Bir yanda büyükler “en yüksek, en pırıltılı kuleyi kim dikecek?” diye, öte yanda büyümekte olan küçükler de kendi aralarında yarışmaktadırlar. Başka yönleri parasal güçlerinden daha kısa olanlar -genelde insanoğlu- kendi gücüne göre bu istekle yanıp tutuşur... Bu isteği yanıtlayacak sihirbaz, çevrede görülmemiş, görenleri hayran bırakacak yapı için mimar aranıyor.

Bu nedenle mimar da kendini gösterecek, arananın kendisi olduğunu kanıtlayacak imgeler peşinde olacaktır. Mimar böyle bir tasarım için en uygun kişi değilse de, sahnede şaşırtıcı beceriler gösteren, anlaşılması güç söylemler yayınlayan küçük bir dâhi olmalıdır.
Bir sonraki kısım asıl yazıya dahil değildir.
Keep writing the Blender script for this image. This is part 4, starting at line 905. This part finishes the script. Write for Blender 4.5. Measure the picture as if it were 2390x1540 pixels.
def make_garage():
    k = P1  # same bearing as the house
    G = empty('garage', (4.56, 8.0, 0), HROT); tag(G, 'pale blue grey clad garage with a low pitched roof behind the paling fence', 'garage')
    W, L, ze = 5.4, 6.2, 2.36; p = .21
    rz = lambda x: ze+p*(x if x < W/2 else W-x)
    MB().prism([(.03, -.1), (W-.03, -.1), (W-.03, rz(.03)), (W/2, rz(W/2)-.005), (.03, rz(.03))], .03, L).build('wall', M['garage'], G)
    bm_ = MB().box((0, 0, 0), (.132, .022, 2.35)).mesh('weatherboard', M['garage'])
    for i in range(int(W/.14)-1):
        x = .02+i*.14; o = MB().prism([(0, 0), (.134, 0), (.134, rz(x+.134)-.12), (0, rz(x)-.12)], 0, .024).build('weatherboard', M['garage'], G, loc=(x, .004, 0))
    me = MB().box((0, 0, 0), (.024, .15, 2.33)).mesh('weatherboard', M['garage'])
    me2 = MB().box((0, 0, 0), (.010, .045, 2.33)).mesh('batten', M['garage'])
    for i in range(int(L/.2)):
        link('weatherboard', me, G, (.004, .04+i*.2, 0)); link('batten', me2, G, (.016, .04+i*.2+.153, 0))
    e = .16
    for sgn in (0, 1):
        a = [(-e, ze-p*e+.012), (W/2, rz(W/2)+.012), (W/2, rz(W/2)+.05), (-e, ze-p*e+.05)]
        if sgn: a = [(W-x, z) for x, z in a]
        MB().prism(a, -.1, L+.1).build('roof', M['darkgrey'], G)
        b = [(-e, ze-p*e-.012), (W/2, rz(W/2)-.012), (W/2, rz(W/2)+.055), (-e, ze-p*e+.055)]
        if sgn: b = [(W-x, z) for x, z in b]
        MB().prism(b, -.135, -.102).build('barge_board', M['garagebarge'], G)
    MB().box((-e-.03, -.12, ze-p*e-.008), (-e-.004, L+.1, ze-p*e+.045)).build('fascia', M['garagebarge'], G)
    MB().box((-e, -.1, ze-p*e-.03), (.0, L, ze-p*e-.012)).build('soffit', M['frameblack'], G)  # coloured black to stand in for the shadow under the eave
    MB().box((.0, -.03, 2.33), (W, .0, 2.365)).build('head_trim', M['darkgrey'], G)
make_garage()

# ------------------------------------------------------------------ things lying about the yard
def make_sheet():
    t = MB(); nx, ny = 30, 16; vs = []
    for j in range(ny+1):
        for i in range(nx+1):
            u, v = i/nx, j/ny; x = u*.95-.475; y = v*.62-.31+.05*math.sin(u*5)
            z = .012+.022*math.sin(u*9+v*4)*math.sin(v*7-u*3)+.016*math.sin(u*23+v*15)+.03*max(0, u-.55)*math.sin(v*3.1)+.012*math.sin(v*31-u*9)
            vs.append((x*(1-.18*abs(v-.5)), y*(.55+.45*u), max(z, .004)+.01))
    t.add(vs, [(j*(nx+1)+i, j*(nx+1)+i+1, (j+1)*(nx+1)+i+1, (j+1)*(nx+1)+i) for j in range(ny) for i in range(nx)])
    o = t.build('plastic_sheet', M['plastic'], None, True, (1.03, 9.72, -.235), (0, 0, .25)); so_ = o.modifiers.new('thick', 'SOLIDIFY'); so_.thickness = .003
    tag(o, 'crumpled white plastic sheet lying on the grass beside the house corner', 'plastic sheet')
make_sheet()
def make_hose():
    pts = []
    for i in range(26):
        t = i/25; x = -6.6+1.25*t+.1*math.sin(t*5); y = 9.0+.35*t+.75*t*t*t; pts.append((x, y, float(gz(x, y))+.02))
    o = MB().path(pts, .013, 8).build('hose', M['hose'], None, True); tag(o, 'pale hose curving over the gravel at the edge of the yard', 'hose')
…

Tıpkı sihirbazların gösteri bittikten sonra özel yerlerde satılan araçlarını bırakıp sıradan biri olarak eve gittikleri gibi, yayınlar içinde amaca uygun örnekler arayan mimarlar kendilerini iyi bilirler.

Ressam karnını doyurmak zorundadır; mimar ek olarak, müşterisiz yapı yapamaz, müşterisiz yaşayamaz. Bu durumda ortama uymak zorunluluğu var. Bir ressam, resimlerini satabilmek için kendi yaklaşımından müşterisinin koşullanmaları yönünde bir sapma gösterdiğinde para kazanır ama sanat karşısında itibar kazanamaz. Bunun gibi, mimarın piyasaya veya bir kısım isteklere uyum sağlamasının iş almak ve müşteriyi mutlu etmek için iyi bir yol olduğunu, hele Türk burjuvazisinin (!) ithal yaklaşımlara olan tutkusunu biliyoruz. Fakat, bu bireysellik yaklaşımı değil, küçük veya büyük piyasacılıktır.

Yenilik, Söylem ve Bireysellik

Biliyorsunuz, modern mimarlığa kadar yaşamda ve teknolojide değişim süreci çok yavaştı. Yenilik ise yerel ve klasik öğelerin az farklarla düzenlenmesi demekti. Çağımızın başındaki köklü değişimin mimarlıkta da yaşanılması kaçınılmazdı. Nitekim eskiye bağlılığı ve moderne direnmeyi uzun yıllar kıramadık. Hattâ, toplumlara eskisi gibi baskı uygulamak isteyen diktatörler de bu direnmeyi kışkırttılar. Aramızda hâlâ direnenler var ve çeşitli tanımlar altında itibar da görüyorlar.

Buna karşılık, modern çağda her şey hız kazanmış olsa da, yaşamın süreklilik yanı yaşanması zorunlu bir sürecin dışına çıkamıyor. Ayrıca tasarımcıyı işini yapamaz hale getiren söylem artışı da neredeyse tasarımın önüne geçti. Bu nedenle son 30 yıldır, yapı olmadan mimarlık, söylem gibi (spekülatif) düşünceler dahi mimarlık ortamında dolaştı. Çok kez tasarımı, yüzyılların birikimi temel nitelikleri bir yana bırakıp, yenilik için örnek arayanlardan söylem, bireysellik beklemek fazla iyimserlik olmuyor mu?

Aslında beklemenin pek zararı yok. Belki yararı bile var. Ama yineleme yoluyla bu niteliklerin gerçekleştirildiğinin sanılması ve mimarlık ortamında yanlış değerlendirilmesi zararlıdır diye düşünürüm.